Credit: Photo by Matt Seymour on Unsplash

Jessica White of Freedom House

Media and democracy are both increasingly coming under pressure around the world. Attacks on media freedoms are closely related to the broader global decline of political rights and civil liberties that Freedom House, a US non-profit watchdog group, has been tracking over the past 17 years.

Newsrooms need to find new ways to fund independent reporting while fighting a rising tide of disinformation and powerful interests seeking to thwart press scrutiny.

Our newest report Freedom House report – Reviving News Media in an Embattled Europe – found that newsrooms across diverse European democracies face an array of pressures. That ranges from SLAPPs (frivolous lawsuits seeking to intimidate and silence investigations) to media capture (takeovers by interfering owners with their own political or business interests).

Read more: What journalists can do to prevent and fight SLAPPs

The research does, however, reveal three key ways to protect newsrooms from such threats.

Financial independence

Many newsrooms now separate themselves from state funding. In Hungary, state advertising is channelled to favour pro-government media and wealthy businesspeople linked to the ruling party progressively capturing the media landscape.

A small but dynamic group of news outlets is increasingly relying on audiences for support. Some, like the online news site Telex and the radio station Klubrádio, are launching successful crowdfunding campaigns, collecting microdonations, and developing membership schemes to sustain their bottom line.

Getting people to pay for news is not an easy feat; nine per cent of Hungarians said they pay for online news in this year's Reuters Institute Digital News Report. But when newsrooms are able to build solid reputations by defending the value of quality journalism, people are willing to contribute and protect independent outlets.

Radical transparency

However, people will not want to pay for information they do not trust. In environments where public trust in the media is low, it is not always clear who ultimately owns the media and what their interests are.

Newsrooms are finding that committing strong professional standards helps to build credibility with their audiences. That includes transparency about their ownership and funding structures.

In France, some trailblazing news portals like Mediapart openly publish all their reports; any subsidies they receive, declarations of interests of their journalists, subscriber numbers and turnover. Meanwhile, some smaller outlets like Les Jours take a radically new approach. The publisher is, and wants to remain, held by the nine founding partners; the rest is split between private investors and individuals. This guarantee is openly declared.

Strength in numbers

Legal and political attacks tend to single out targets to overwhelm and intimidate critical reporting. A powerful shield against this is solidarity between media outlets and their supporters.

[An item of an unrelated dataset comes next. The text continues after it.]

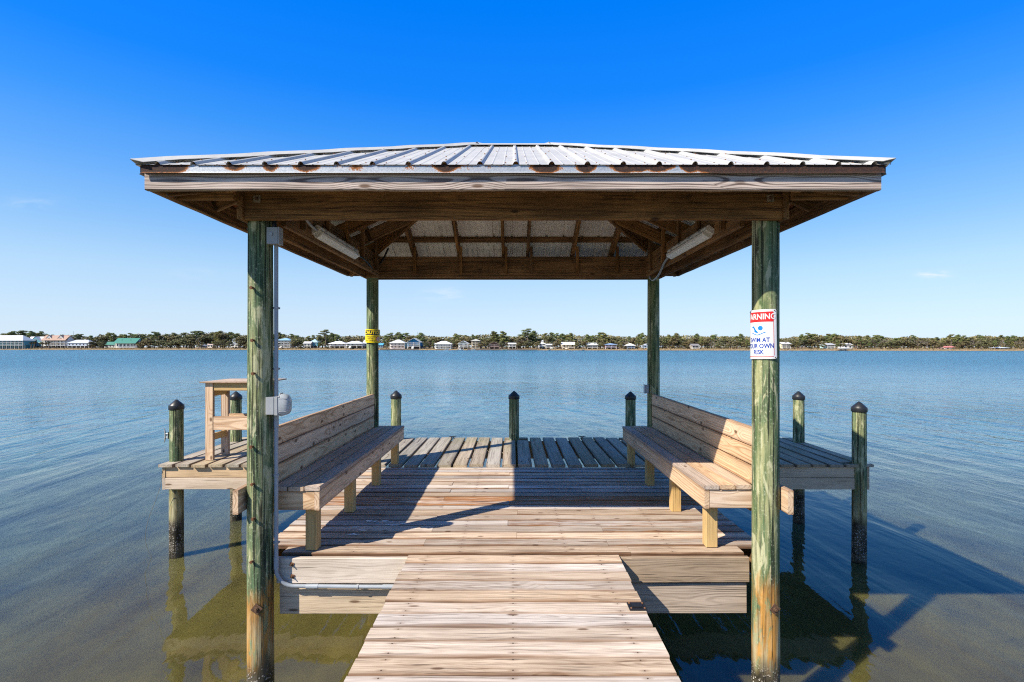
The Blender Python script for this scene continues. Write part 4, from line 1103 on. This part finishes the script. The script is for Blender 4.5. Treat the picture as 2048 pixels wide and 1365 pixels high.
def bx(pb, x0, x1, y0, y1, z0, z1, mi=0): pb.box(x0, x1, y0, y1, z0, z1, 'X', ch=.001, mi=mi)
def roof_mesh(pb, kind, x0, x1, y0, y1, ze, zt, ov=.5, th=.18):
    x0 -= ov; x1 += ov; y0 -= ov; y1 += ov; cx, cy = (x0+x1)/2, (y0+y1)/2
    base = [(x0, y0), (x1, y0), (x1, y1), (x0, y1)]
    if kind == 'hip':
        h = min(x1-x0, y1-y0)/2*.92
        rg = [(x0+h, cy), (x1-h, cy)] if x1-x0 >= y1-y0 else [(cx, y0+h), (cx, y1-h)]
    elif kind == 'gable_side': rg = [(x0, cy), (x1, cy)]
    else: rg = [(cx, y0), (cx, y1)]
    for dz_ in (0, -th):
        v = [(x, y, ze+dz_) for x, y in base] + [(x, y, zt+dz_) for x, y in rg]
        f = [(0, 1, 5, 4), (1, 2, 5), (2, 3, 4, 5), (3, 0, 4)] if (kind == 'gable_side' or (kind == 'hip' and x1-x0 >= y1-y0)) else [(1, 2, 5, 4), (2, 3, 5), (3, 0, 4, 5), (0, 1, 4)]
        if kind == 'gable_side': f = [(0, 1, 5, 4), (2, 3, 4, 5)]
        if kind == 'gable_front': f = [(1, 2, 5, 4), (3, 0, 4, 5)]
        pb._add(v, f)
    e = [(x, y, ze) for x, y in base] + [(x, y, ze-th) for x, y in base]
    pb._add(e, [(i, (i+1) % 4, 4+(i+1) % 4, 4+i) for i in range(4)])
    if kind != 'hip':
        for k in (0, 1):
            r = rg[k]; q = [base[0], base[3]] if (kind == 'gable_side' and k == 0) else [base[1], base[2]] if kind == 'gable_side' else [base[0], base[1]] if k == 0 else [base[3], base[2]]
            v = [(*q[0], ze), (*r, zt), (*q[1], ze), (*q[0], ze-th), (*r, zt-th), (*q[1], ze-th)]
            pb._add(v, [(0, 1, 4, 3), (1, 2, 5, 4)])
def window(parent, x, y, z, wd=1.1, hg=1.4, trim=WHITE, name='window'):
    pb = PB(); bx(pb, x-wd/2-.1, x+wd/2+.1, y-.06, y, z-.1, z+hg+.1, 0); bx(pb, x-wd/2, x+wd/2, y-.08, y-.061, z, z+hg, 1)
    pb.build(name, [paint(trim), GLASS if name == 'window' else DARKV], parent)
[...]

Newsrooms are able to build stronger defences when they join sector-wide initiatives to confront these challenges. Cross-border networks and collaborations - like the Organized Crime and Corruption Reporting Project - can provide additional technical, legal, and funding support for outlets pursuing sensitive investigative projects.

Solidarity among diverse media organisations is important in confronting common threats that affect the whole industry. Renewed engagement with audiences and more transparency about the inner workings of media outlets build credibility in low-trust environments. 

In Europe, we can also learn from the role of independently governed and well-funded public service media in providing trustworthy information across various segments of society and fostering informed public debate.

Most importantly, independent media should not be left to fend for themselves. Democratic governments, funders, businesses and civil society all have a role to play in encouraging sustainable and alternative business models to emerge, incentivising trustworthy journalism in the online space, and guarding against undue interference and attacks.

Jessica White is a senior research analyst at the non-profit independent watchdog organisation Freedom House. She leads research for Freedom House’s new stream of work on Media and Democracy, with a focus on Europe. She formerly served as a research analyst for Freedom on the Net, Freedom House’s annual survey of internet freedom in 70 countries around the world.